Kiribati's president has bought land to resettle his people on the nearby Fijian island of Vanua Levu.

A major catch with this strategy is that few countries are willing to swallow whole another country, and those that are often want something for themselves out of the deal.
In 2001, when Tuvalu approached Australia and New Zealand for some land, Australia rejected the deal out of hand.

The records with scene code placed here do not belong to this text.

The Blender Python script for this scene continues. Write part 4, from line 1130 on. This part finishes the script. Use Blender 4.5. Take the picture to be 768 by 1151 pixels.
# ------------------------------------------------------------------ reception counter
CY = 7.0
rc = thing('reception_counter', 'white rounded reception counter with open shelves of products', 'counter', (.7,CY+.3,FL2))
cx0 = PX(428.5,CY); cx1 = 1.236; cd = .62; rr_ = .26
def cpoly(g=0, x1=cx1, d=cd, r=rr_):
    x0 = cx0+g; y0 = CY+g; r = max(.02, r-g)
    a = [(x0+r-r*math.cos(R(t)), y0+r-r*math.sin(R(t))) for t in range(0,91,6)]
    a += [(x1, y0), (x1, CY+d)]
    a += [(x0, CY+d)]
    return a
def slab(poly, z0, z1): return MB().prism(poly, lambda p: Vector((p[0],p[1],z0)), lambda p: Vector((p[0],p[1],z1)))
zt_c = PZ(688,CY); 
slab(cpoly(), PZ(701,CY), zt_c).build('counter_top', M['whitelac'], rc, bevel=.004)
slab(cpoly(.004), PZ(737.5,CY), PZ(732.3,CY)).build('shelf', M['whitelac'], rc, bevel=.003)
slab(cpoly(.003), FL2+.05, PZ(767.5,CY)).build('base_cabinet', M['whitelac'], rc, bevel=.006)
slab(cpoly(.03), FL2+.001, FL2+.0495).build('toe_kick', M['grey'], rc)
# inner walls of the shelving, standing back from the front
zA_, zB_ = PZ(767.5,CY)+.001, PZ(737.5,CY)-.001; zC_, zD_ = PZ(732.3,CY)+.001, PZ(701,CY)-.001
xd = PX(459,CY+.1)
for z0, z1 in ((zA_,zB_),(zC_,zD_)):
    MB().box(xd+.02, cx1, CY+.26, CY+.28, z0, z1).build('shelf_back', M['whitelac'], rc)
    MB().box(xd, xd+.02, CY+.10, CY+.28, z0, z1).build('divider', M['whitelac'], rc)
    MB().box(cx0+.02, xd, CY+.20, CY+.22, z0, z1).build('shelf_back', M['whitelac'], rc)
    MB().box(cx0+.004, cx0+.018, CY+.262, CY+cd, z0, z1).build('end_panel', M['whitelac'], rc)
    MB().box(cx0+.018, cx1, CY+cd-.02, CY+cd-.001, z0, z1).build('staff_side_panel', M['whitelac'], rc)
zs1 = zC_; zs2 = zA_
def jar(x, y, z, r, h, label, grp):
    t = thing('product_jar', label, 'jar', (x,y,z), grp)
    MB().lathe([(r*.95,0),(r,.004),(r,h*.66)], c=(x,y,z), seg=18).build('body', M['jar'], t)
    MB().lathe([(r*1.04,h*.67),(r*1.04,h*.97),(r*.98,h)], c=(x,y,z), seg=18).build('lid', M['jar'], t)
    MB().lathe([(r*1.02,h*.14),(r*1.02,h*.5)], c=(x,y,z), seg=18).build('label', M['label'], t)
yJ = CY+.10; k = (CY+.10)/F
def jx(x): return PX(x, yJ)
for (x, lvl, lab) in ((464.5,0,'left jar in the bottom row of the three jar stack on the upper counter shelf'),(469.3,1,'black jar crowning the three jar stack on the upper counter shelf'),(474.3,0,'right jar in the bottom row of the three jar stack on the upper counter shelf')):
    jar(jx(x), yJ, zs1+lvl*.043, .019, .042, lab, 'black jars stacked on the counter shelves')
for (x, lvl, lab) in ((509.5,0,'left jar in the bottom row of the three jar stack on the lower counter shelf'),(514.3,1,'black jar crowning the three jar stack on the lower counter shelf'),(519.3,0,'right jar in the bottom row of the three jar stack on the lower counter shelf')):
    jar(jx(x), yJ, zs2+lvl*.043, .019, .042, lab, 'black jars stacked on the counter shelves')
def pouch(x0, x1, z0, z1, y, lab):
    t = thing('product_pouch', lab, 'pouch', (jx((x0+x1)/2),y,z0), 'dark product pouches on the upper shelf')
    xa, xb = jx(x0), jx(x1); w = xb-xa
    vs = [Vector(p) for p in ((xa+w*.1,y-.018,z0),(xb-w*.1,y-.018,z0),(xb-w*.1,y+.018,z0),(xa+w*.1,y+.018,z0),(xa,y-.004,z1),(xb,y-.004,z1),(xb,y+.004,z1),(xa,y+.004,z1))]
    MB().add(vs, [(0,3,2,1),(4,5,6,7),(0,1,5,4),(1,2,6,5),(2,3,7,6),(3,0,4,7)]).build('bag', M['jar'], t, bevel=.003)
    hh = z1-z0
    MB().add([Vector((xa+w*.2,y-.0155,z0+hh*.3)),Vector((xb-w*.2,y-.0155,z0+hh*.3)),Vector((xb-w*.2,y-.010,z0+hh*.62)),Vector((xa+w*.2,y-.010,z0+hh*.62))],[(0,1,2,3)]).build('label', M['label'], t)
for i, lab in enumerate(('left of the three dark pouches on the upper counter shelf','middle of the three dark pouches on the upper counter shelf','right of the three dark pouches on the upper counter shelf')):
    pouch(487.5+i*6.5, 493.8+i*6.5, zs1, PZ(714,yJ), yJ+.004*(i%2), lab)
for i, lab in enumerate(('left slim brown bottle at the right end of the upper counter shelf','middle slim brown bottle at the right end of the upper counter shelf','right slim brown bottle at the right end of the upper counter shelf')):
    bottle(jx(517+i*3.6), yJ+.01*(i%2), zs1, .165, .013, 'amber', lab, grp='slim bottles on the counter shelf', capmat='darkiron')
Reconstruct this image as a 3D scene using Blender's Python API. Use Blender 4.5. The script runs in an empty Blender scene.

New Zealand agreed to host only those Tuvaluans who were under 45, spoke English, and had a job offer in New Zealand—requirements that excluded approximately 9,000 of the 11,000-person country.
Even Kiribati’s recent land deal has come under suspicion; Atlantic reporter Christopher Pala visited the plot of Fijian land that Kiribati bought for $8.7 million, and found that the land was too small to feed or house Kiribati’s population, and that in fact, the land was already inhabited.

If they cannot find deals on better terms, these island nations may have to merge with neighboring nations, using their valuable maritime rights as a bargaining chip.
In effect, it would be a flat-out trade: asylum for control of the maritime zones.

EACH OF THESE strategies—redefining “natural,” freezing maritime zones, creating deterritorialized states—amounts to a kind of thought experiment, a radical tweak to our idea of how fixed nations are and should be.

It’s not clear when islanders will need to turn these thought experiments into real-world legal strategies.
Some geoscientists project that coral reefs supporting atoll islands will grow along with rising seas, meaning that only those living close to shore will lose their homes; parts of the atolls may actually rise as other parts sink.
Other researchers claim that regular flooding, food insecurity, and lack of fresh water will render the islands uninhabitable sooner rather than later.
Whatever the timeline, as Rayfuse put it in an e-mail, “there is a presumption of the continuity of states, and the international community will deal with the issue of disappearance if and when it happens.”

At the moment, the value of their maritime assets seems to be going up: The United States recently purchased its 2015 tuna fishing rights from a collective of Pacific island nations for $90 million dollars, up from the $21 million it paid in 2009.
There’s also more than money at stake—by law, islands can use their control of the zones to enact environmental standards, though they are too small and resource-strapped to enforce them without help.

For now, the island nations face the first and most basic step to securing their maritime zones: mapping them.
To chart out existing ocean borders now would shore up their claims as their outlying islands become uninhabitable and their zones begin to shrink.
Even this is far from trivial: An exact surveying effort involves extrapolating outer limits from base-point coordinates on shore, negotiating any overlaps with neighboring countries, and then formally depositing them with the United Nations in New York, a project beyond the technological and financial capacities of most island countries.

Blaise Kuemlangan, who works for the United Nations’ Food and Agriculture Organization and encourages Pacific Island nations to map their boundaries, expects that—unless the countries themselves or the international community make a special effort now—mapping will not be completed for at least another 20 years.
By then, these islands will most likely still be inhabited.
But they’ll need, even more urgently, to understand exactly what they have to trade for their future.